With SSAR situated to the west of the Goulburn River, and the Peter Ross-Edwards Causeway — Shepparton’s principal roadway — impassable for much of October, the memorandum of understanding between VICSES and SSAR became a crucial organising principle in the management of the response area.
Of the 542 requests for assistance answered by VICSES Tatura Unit volunteers during the past 12 months, 460 were during October.
This number included 149 flood-related incidents, 102 flood rescues, 53 downed trees, and 40 calls to assist other agencies, including Victoria Police (21).
To prepare for the anticipated jump in calls for help, volunteers at VICSES Tatura Unit and SSAR first set up sandbagging points throughout Mooroopna and Shepparton and, with community help, filled them.
VICSES unit controller Rebecca Gould then set about creating an effective triaging process, which was vital to managing the workload.
Triaging allows volunteer crews to understand whether callers should leave immediately — being under an evacuation order — based on the extent of inundation by floodwater, and their vulnerability to the impact of the flooding event.
Older residents, or those with disabilities or without the means to flee, are also prioritised.
Once the causeway was closed on Saturday, October 15, the VICSES Tatura Unit volunteers were managing all RFAs from Mooroopna, a town of 9000, without assistance for three days.
Though Tatura had not been affected by floodwater, the power station at Mooroopna flooded.

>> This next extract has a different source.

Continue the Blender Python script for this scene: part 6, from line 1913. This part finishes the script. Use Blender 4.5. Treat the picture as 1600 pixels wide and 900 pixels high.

The power to the unit — and to Tatura — failed on October 16.
The volunteer crew kept the unit open with two small generators; alternating their use as they ran out of fuel, allowing them to cool before replenishing. The council went on to secure a backup generator for the town, bringing the CFA, Ambulance Victoria, and Victoria Police depots in the town back online.
Huge effort: Volunteers and community fill sandbags at Shepparton Showgrounds in October.